Automation systems can be set up to phone-call only clients differently — flagging them for personal outreach rather than triggering automated messages. You can also use SMS for clients who prefer text to email.
Can automation handle different pricing for different clean types?
The automation handles the workflow — follow-up sequences, reminders, review requests. Quoting for different clean types is still done by you, but the system can collect the information needed to prepare those quotes and deliver them consistently.
What tools do I need to run automation for a cleaning business?
The core requirements are an email system, a way to track quotes and jobs, and a calendar for bookings. Most cleaning businesses already have most of these. An automation provider connects and configures them.
How quickly will I see results from cleaning business automation?
Most cleaning businesses see measurable results within the first month — particularly in quote conversion and recurring client retention.
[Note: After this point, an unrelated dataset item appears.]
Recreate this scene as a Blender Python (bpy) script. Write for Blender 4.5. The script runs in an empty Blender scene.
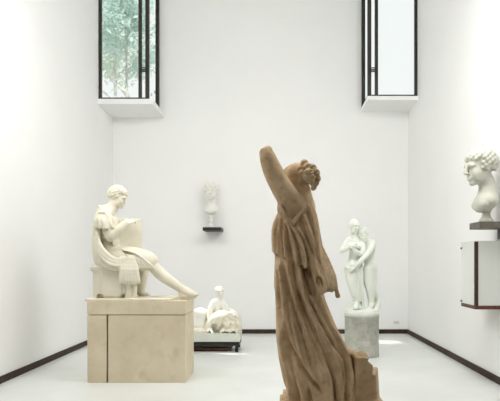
import bpy, bmesh, math, random
import numpy as np
import openvdb
from mathutils import Vector, Matrix

rnd = random.Random(7)
nrs = np.random.RandomState(5)
C = bpy.context.scene.collection
PI = math.pi

# ------------------------------------------------------------------ measures of the place
F, VX, VY, EYE = 615.0, 277.0, 261.0, 1.50      # focal length in pixels, vanishing point, eye height
XL, XR, YB = -3.393, 2.710, 12.72               # left wall, right wall, back wall
YH, ZH, ZG = 5.45, 9.6, 4.15                    # the tall hall starts here; its height; height of the low gallery in front


def at(px, py, y):
    """the point at distance y along the sight line of a picture point"""
    s = F / y
    return np.array([(px - VX) / s, y, EYE + (VY - py) / s])


# ------------------------------------------------------------------ scene helpers
def link(o, parent=None):
    C.objects.link(o)
    if parent is not None:
        o.parent = parent
    return o


def empty(name, loc):
    o = bpy.data.objects.new(name, None)
    o.empty_display_size = 0.1
    o.location = loc
    C.objects.link(o)
    return o


def tag(o, label=None, cat=None, group=None, kind=None):
    if label: o['label'] = label
    if cat: o['category'] = cat
    if group: o['group'] = group
    if kind: o['kind'] = kind
    return o


def mesh_obj(name, me, mat, parent=None, origin=None, smooth=False):
    if origin is None and parent is not None:
        q = parent
        origin = Vector((0, 0, 0))
        while q is not None:
            origin = origin + q.location
            q = q.parent
    if origin is not None:
        me.transform(Matrix.Translation(-Vector(origin)))
    if mat: me.materials.append(mat)
    if smooth:
        me.polygons.foreach_set('use_smooth', [True] * len(me.polygons))
    o = bpy.data.objects.new(name, me)
    if parent is None and origin is not None:
        o.location = origin
    return link(o, parent)


class MB:
    """collects boxes, tubes and prisms, in world coordinates, into ONE mesh"""
    def __init__(s):
        s.bm = bmesh.new()

    def box(s, lo, hi, bevel=0.0, rotz=0.0, segs=2):
        c = [(a + b) / 2 for a, b in zip(lo, hi)]
        d = [abs(b - a) for a, b in zip(lo, hi)]
        t = bmesh.new()
        bmesh.ops.create_cube(t, size=1.0)
        bmesh.ops.scale(t, vec=d, verts=t.verts)
        if bevel > 0:
            bmesh.ops.bevel(t, geom=list(t.edges), offset=bevel, segments=segs, affect='EDGES', profile=0.6)
        if rotz:
            bmesh.ops.rotate(t, cent=(0, 0, 0), matrix=Matrix.Rotation(rotz, 3, 'Z'), verts=t.verts)
        bmesh.ops.translate(t, vec=c, verts=t.verts)
        return s._merge(t)

    def _merge(s, t):
        me = bpy.data.meshes.new('tmp')
        t.to_mesh(me); t.free()
        s.bm.from_mesh(me)
        bpy.data.meshes.remove(me)
        return s

    def tube(s, a, b, ra, rb=None, n=12):
        rb = ra if rb is None else rb
        a, b = Vector(a), Vector(b)
        t = bmesh.new()
        bmesh.ops.create_cone(t, cap_ends=True, segments=n, radius1=ra, radius2=rb, depth=(b - a).length)
        q = Vector((0, 0, 1)).rotation_difference((b - a).normalized())
        bmesh.ops.rotate(t, cent=(0, 0, 0), matrix=q.to_matrix(), verts=t.verts)
        bmesh.ops.translate(t, vec=(a + b) / 2, verts=t.verts)
        return s._merge(t)

    def lathe(s, c, prof, n=48):
        """prof: list of (radius, z) from bottom to top, closed at both ends"""
        t = bmesh.new()
        rings = []
        for r, z in prof:
            rings.append([t.verts.new((c[0] + r * math.cos(2 * PI * i / n), c[1] + r * math.sin(2 * PI * i / n), z)) for i in range(n)])
        for p, q in zip(rings, rings[1:]):
            for i in range(n):
                t.faces.new((p[i], p[(i + 1) % n], q[(i + 1) % n], q[i]))
        t.faces.new(list(reversed(rings[0])))
        t.faces.new(rings[-1])
        return s._merge(t)

    def build(s, name, mat, parent=None, origin=None, smooth=False):
        me = bpy.data.meshes.new(name)
        bmesh.ops.recalc_face_normals(s.bm, faces=s.bm.faces)
        s.bm.to_mesh(me); s.bm.free()
        o = mesh_obj(name, me, mat, parent, origin)
        if smooth:
            for p in me.polygons:
                p.use_smooth = len(p.vertices) == 4
        return o


# ------------------------------------------------------------------ sculpting: distance fields turned into meshes
def vec(*a):
    return np.array(a, dtype=np.float64)


def catmull(pts, rad, sub=4):
    pts = [np.asarray(p, float) for p in pts]
    n = len(pts)
    if n < 3:
        return pts, list(rad)
    op, orr = [], []
    for i in range(n - 1):
        p0, p1, p2, p3 = pts[max(i - 1, 0)], pts[i], pts[i + 1], pts[min(i + 2, n - 1)]
        for j in range(sub):
            t = j / sub
            op.append(0.5 * (2 * p1 + (p2 - p0) * t + (2 * p0 - 5 * p1 + 4 * p2 - p3) * t * t + (3 * p1 - p0 - 3 * p2 + p3) * t ** 3))
            orr.append(rad[i] + (rad[i + 1] - rad[i]) * t)
    op.append(pts[-1]); orr.append(rad[-1])
    return op, orr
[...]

Review volume typically builds over two to three months as the post-clean sequence accumulates responses.
Is there a platform that can help me automate tasks such as cleaning schedules and maintenance requests?
Yes. Automation platforms can connect to your booking system to manage cleaning schedules — sending confirmations, reminders, and follow-ups automatically. For maintenance requests (common in commercial or property management cleaning contracts), the system can log requests, notify the relevant cleaner or team, and confirm completion back to the client. The platform connects to whatever tools you’re already using rather than replacing them.
How do I automate customer rebooking for a cleaning business?
The most effective approach monitors your client’s booking history and triggers a reminder when they’re overdue based on their usual frequency. If a fortnightly client hasn’t rebooked by week three, the system automatically sends a rebooking prompt with a direct booking link. For clients who have explicitly set up recurring bookings, the system can auto-generate the next appointment and send a confirmation rather than waiting for them to rebook manually.
What are the best automation workflows for cleaning businesses?
The highest-value automations for cleaning businesses, in order of impact: (1) post-clean review requests — these compound over time into a dominant Google presence; (2) recurring client rebooking reminders — prevents the most common source of client churn; (3) quote follow-up sequences — recovers leads from clients who enquired but didn’t book; (4) invoice and payment reminders — eliminates manual payment chasing; (5) referral prompts — activates existing client goodwill into new business. These five workflows cover the full client lifecycle and can all run automatically once set up.